In that same era, others across the ecumenical spectrum were making positive change as well.  The first president of the American Federation of Labor, Samuel Gompers, was of the Jewish faith; under his leadership, the unionized working class started the transition from discontented radicalism to contented establishmentarianism.  For his part, Gompers, always more practical than ideological, summed up his vision of the working-class agenda in a single pithy word: “More.”  

Women garment workers gather in a demonstration of protest and mourning in New York City on April 5, 1911, following the Triangle Shirtwaist Factory fire, in which 146 garment workers died due to unsafe working conditions. (U.S. National Archives)

Autoworkers wave American flags at the General Motors Fisher body plant in Flint, Michigan, on February 12, 1937, during the famous Flint sit-down strike. At its peak in the early 1970s, GM employed 80,000 people in Flint who cashed paychecks strengthened by the United Auto Workers union born in this city once blessed with sprawling factories, booming commerce, model schools, and thriving arts. (AP Photo/File)

Thousands of demonstrators gather in Detroit’s Cadillac Square on March 24, 1937, to show support for the Flint sit-down strikers trying to unionize General Motors. (AP Photo)

And we shouldn’t forget the contribution of a Southerner, Rep. William C. Adamson of Georgia, who spearheaded  enactment of legislation securing an eight-hour day, as well as overtime, for railroad workers.  The Adamson Act—signed into law by President Woodrow Wilson on Labor Day 1916—set a new benchmark for workers’ rights for decades to come.  

Sadly, today, more than a century later, it’s evident that many of the American worker protections secured by Rauschenbusch, Gompers, and Adamson have been eroded.  It’s been a long and bipartisan process of erosion, and while the erosion has been stopped or at least slowed in the last three years, the restoration process nevertheless has a long way to go.

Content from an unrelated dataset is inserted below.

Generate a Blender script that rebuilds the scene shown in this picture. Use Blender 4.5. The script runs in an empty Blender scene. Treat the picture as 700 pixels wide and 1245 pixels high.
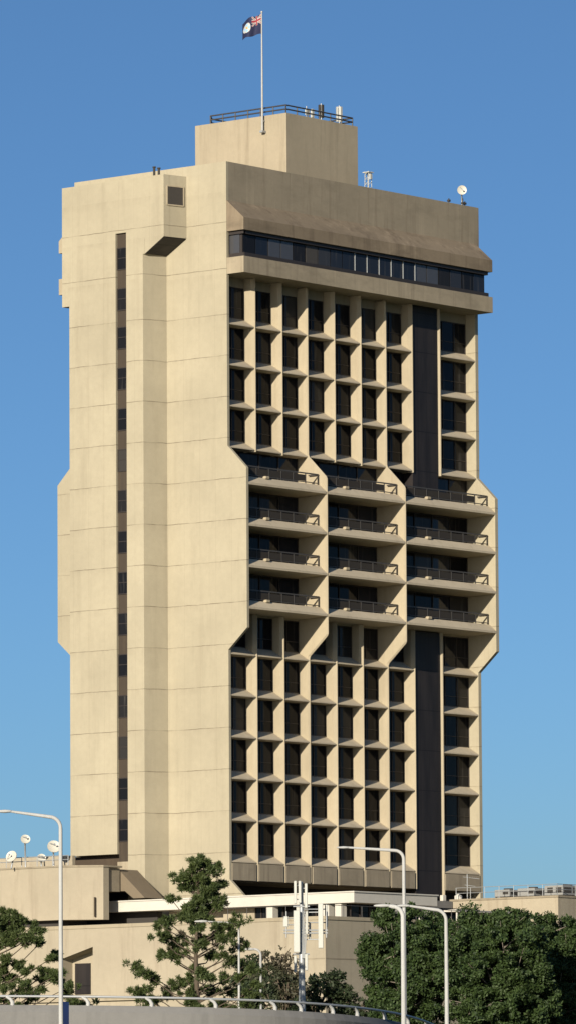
import bpy, bmesh, math, random
import numpy as np
from mathutils import Vector, Matrix
from math import sin, cos, pi, radians

S = bpy.context.scene
COL = S.collection

# ------------------------------------------------------------------ camera
F_PX, AL, PI_, RO, TX, TZ, DD = 7500.0, 0.8765493, 0.1052693, -0.0059943, -4.3283355, 22.2806, 443.1008
RV = Vector((cos(AL), -sin(AL), 0)); HV = Vector((sin(AL), cos(AL), 0)); ZV = Vector((0, 0, 1))
CAM = -TX * RV - DD * HV + Vector((0, 0, -TZ))
U0 = -sin(PI_) * HV + cos(PI_) * ZV
FW = cos(PI_) * HV + sin(PI_) * ZV
rx = cos(RO) * RV + sin(RO) * U0
ux = cos(RO) * U0 - sin(RO) * RV
cd = bpy.data.cameras.new('camera'); cam = bpy.data.objects.new('camera', cd); COL.objects.link(cam)
M = Matrix((rx, ux, -FW)).transposed().to_4x4(); M.translation = CAM
cam.matrix_world = M
cd.sensor_fit = 'VERTICAL'; cd.sensor_height = 24.0; cd.lens = 24.0 * F_PX / 1245.0
cd.clip_start = 1.0; cd.clip_end = 30000.0
S.camera = cam
HOR = 622.5 + F_PX * math.tan(PI_)


def at(px, py, d):
    """world point seen at a pixel of the 700 x 1245 photograph, d metres away horizontally"""
    u = (px - 350) ; v = -(py - 622.5)
    uu = u * cos(RO) - v * sin(RO); vv = v * cos(RO) + u * sin(RO)
    ray = FW + RV * (uu / F_PX) + U0 * (vv / F_PX)
    return CAM + ray * (d / ray.dot(HV))


# ------------------------------------------------------------------ light
SUN = Vector((-1.0, -0.31, 0.30)).normalized()
el = math.asin(SUN.z)
world = bpy.data.worlds.new('World'); S.world = world; world.use_nodes = True
nt = world.node_tree; nt.nodes.clear()
out = nt.nodes.new('ShaderNodeOutputWorld'); bg = nt.nodes.new('ShaderNodeBackground')
sky = nt.nodes.new('ShaderNodeTexSky'); sky.sky_type = 'NISHITA'; sky.sun_disc = False
sky.sun_elevation = el; sky.sun_rotation = math.atan2(SUN.x, SUN.y)
sky.air_density = 1.34; sky.dust_density = 2.2; sky.ozone_density = 6.8; sky.altitude = 0
tc = nt.nodes.new('ShaderNodeTexCoord')
sep = nt.nodes.new('ShaderNodeSeparateXYZ'); comb = nt.nodes.new('ShaderNodeCombineXYZ')
ma = nt.nodes.new('ShaderNodeMath'); ma.operation = 'MULTIPLY_ADD'; ma.inputs[1].default_value = 2.62; ma.inputs[2].default_value = 0.002
nrm = nt.nodes.new('ShaderNodeVectorMath'); nrm.operation = 'NORMALIZE'
nt.links.new(tc.outputs['Generated'], sep.inputs[0])
nt.links.new(sep.outputs[0], comb.inputs[0]); nt.links.new(sep.outputs[1], comb.inputs[1])
nt.links.new(sep.outputs[2], ma.inputs[0]); nt.links.new(ma.outputs[0], comb.inputs[2])
nt.links.new(comb.outputs[0], nrm.inputs[0]); nt.links.new(nrm.outputs[0], sky.inputs['Vector'])
nt.links.new(sky.outputs[0], bg.inputs[0]); bg.inputs[1].default_value = 0.092
nt.links.new(bg.outputs[0], out.inputs[0])
ld = bpy.data.lights.new('sun', 'SUN'); ld.energy = 5.0; ld.angle = radians(0.53); ld.color = (1.0, 0.905, 0.755)
lo = bpy.data.objects.new('sun', ld); COL.objects.link(lo)
lo.rotation_euler = (-SUN).to_track_quat('-Z', 'Y').to_euler(); lo.location = (-60, -60, 120)
S.view_settings.view_transform = 'Standard'; S.view_settings.look = 'None'
S.view_settings.gamma = 1.0; S.view_settings.use_curve_mapping = False
S.view_settings.exposure = 0.68
S.render.engine = 'CYCLES'

# ------------------------------------------------------------------ materials
def newmat(name, col, rough=0.8, metal=0.0, spec=0.5):
    m = bpy.data.materials.new(name); m.use_nodes = True
    b = m.node_tree.nodes['Principled BSDF']
    b.inputs['Base Color'].default_value = (*col, 1); b.inputs['Roughness'].default_value = rough
    b.inputs['Metallic'].default_value = metal; b.inputs['Specular IOR Level'].default_value = spec
    return m


def N(m, typ, **kw):
    n = m.node_tree.nodes.new(typ)
    for k, v in kw.items(): setattr(n, k, v)
    return n


def math_(m, op, a, b=None, c=None):
    n = N(m, 'ShaderNodeMath', operation=op)
    for i, v in enumerate((a, b, c)):
        if v is None: continue
        if isinstance(v, (int, float)): n.inputs[i].default_value = v
        else: m.node_tree.links.new(v, n.inputs[i])
    return n.outputs[0]


def mixc(m, fac, a, b, blend='MIX'):
    n = N(m, 'ShaderNodeMix', data_type='RGBA', blend_type=blend)
    L = m.node_tree.links
    for s, v in ((n.inputs[0], fac), (n.inputs[6], a), (n.inputs[7], b)):
        if isinstance(v, (int, float)): s.default_value = v
        elif isinstance(v, tuple): s.default_value = (*v, 1)
        else: L.new(v, s)
    return n.outputs[2]


def noise(m, vec, scale, detail=4, rough=0.55, sc=None):
    L = m.node_tree.links
    if sc:
        mp = N(m, 'ShaderNodeMapping'); mp.inputs['Scale'].default_value = sc
        L.new(vec, mp.inputs[0]); vec = mp.outputs[0]
    n = N(m, 'ShaderNodeTexNoise'); n.inputs['Scale'].default_value = scale
    n.inputs['Detail'].default_value = detail; n.inputs['Roughness'].default_value = rough
    L.new(vec, n.inputs['Vector']); return n.outputs[0]


def ramp(m, v, lo, hi):
    n = N(m, 'ShaderNodeMapRange'); n.inputs[1].default_value = lo; n.inputs[2].default_value = hi
    m.node_tree.links.new(v, n.inputs[0]); return n.outputs[0]


def concrete(name, col, dirt=(0.10, 0.075, 0.045), dirt_amt=0.35, joints=None, vertical=None, bump=0.15, pale=0.0):
    col = tuple(x / 1.33 for x in col)
    m = newmat(name, col, 0.85, spec=0.25); L = m.node_tree.links
    b = m.node_tree.nodes['Principled BSDF']
    g = N(m, 'ShaderNodeNewGeometry'); pos = g.outputs['Position']
    big = noise(m, pos, 0.16, 5, 0.6); fine = noise(m, pos, 2.4, 6, 0.7); grit = noise(m, pos, 14.0, 3, 0.6)
    streak = noise(m, pos, 1.0, 4, 0.65, (1.3, 1.3, 0.10))
    c = mixc(m, ramp(m, big, 0.3, 0.7), tuple(x * 0.88 for x in col), tuple(min(1, x * 1.08) for x in col))
    c = mixc(m, math_(m, 'MULTIPLY', ramp(m, fine, 0.35, 0.75), 0.22), c, tuple(x * 0.62 for x in col))
    c = mixc(m, math_(m, 'MULTIPLY', ramp(m, streak, 0.52, 0.78), dirt_amt), c, dirt)
    c = mixc(m, math_(m, 'MULTIPLY', ramp(m, grit, 0.45, 0.8), 0.15), c, tuple(x * 0.55 for x in col))
    if pale:
        # lime runs washed down the face and sooty patches between them
        run = noise(m, pos, 1.0, 5, 0.7, (0.9, 0.9, 0.06)); pt = noise(m, pos, 0.5, 5, 0.7, (0.6, 0.6, 1.6))
        c = mixc(m, math_(m, 'MULTIPLY', ramp(m, run, 0.54, 0.72), pale), c, tuple(min(1, x * 1.55) for x in col))
        c = mixc(m, math_(m, 'MULTIPLY', ramp(m, pt, 0.48, 0.72), pale), c, tuple(x * 0.5 for x in col))
    sp = N(m, 'ShaderNodeSeparateXYZ'); L.new(pos, sp.inputs[0]); z = sp.outputs[2]
    if joints:
        # thin construction joints every storey, and two in the tall storeys at the top
        wob = math_(m, 'MULTIPLY', math_(m, 'SUBTRACT', noise(m, pos, 0.9, 2), 0.5), 0.10)
        zz = math_(m, 'ADD', z, wob)
        fr = math_(m, 'ABSOLUTE', math_(m, 'SUBTRACT', math_(m, 'PINGPONG', zz, 1.5), 0.0))
        l1 = math_(m, 'LESS_THAN', fr, 0.027)
        l1 = math_(m, 'MULTIPLY', l1, math_(m, 'LESS_THAN', z, 40.0))
        l2 = math_(m, 'LESS_THAN', math_(m, 'ABSOLUTE', math_(m, 'SUBTRACT', zz, 42.35)), 0.027)
        l3 = math_(m, 'LESS_THAN', math_(m, 'ABSOLUTE', math_(m, 'SUBTRACT', zz, 45.75)), 0.027)
        ll = math_(m, 'MAXIMUM', math_(m, 'MAXIMUM', l1, l2), l3)
        brk = ramp(m, noise(m, pos, 0.5, 3), 0.36, 0.56)
        c = mixc(m, math_(m, 'MULTIPLY', ll, math_(m, 'ADD', 0.18, math_(m, 'MULTIPLY', brk, 0.45))), c, (0.07, 0.05, 0.03))
        # stain just under the joint
        f2 = N(m, 'ShaderNodeMath', operation='MODULO'); L.new(math_(m, 'ADD', zz, 300.0), f2.inputs[0]); f2.inputs[1].default_value = 3.0
        und = ramp(m, f2.outputs[0], 2.45, 3.0)
        c = mixc(m, math_(m, 'MULTIPLY', math_(m, 'MULTIPLY', und, 0.16), ramp(m, noise(m, pos, 1.0, 3, 0.6, (2.2, 2.2, 0.15)), 0.4, 0.7)), c, dirt)
    if vertical:
        y = sp.outputs[1]
        f3 = math_(m, 'LESS_THAN', math_(m, 'PINGPONG', math_(m, 'ADD', y, 0.35), vertical / 2), 0.018)
        c = mixc(m, math_(m, 'MULTIPLY', f3, 0.13), c, (0.10, 0.07, 0.04))
    L.new(c, b.inputs['Base Color'])
    if bump:
        bp = N(m, 'ShaderNodeBump'); bp.inputs['Strength'].default_value = bump; bp.inputs['Distance'].default_value = 0.03
        L.new(fine, bp.inputs['Height']); L.new(bp.outputs[0], b.inputs['Normal'])
    return m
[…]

After all, in the new “gig economy,” too many workers find themselves in a precarious condition, living paycheck to paycheck, with no hope of a pension (other than Social Security) and few prospects for advancement, to say nothing of such worthy bourgeois goals as home ownership.  Thus some clever wordsmith combined “precarious” and “proletariat” to create a relevant new word, “precariat.” 

This Labor Day, we are reminded that in the political economy there’s no such thing as final victory. Past gains are great and worth remembering, and yet in the face of technological and political turbulence, they are never permanent.   

In fact, in the face of such threats, workers will have to look to each other for strength, even as they look to political action for needed support.  

That was the message on Labor Day 1894, and it’s just as true on Labor Day 2019.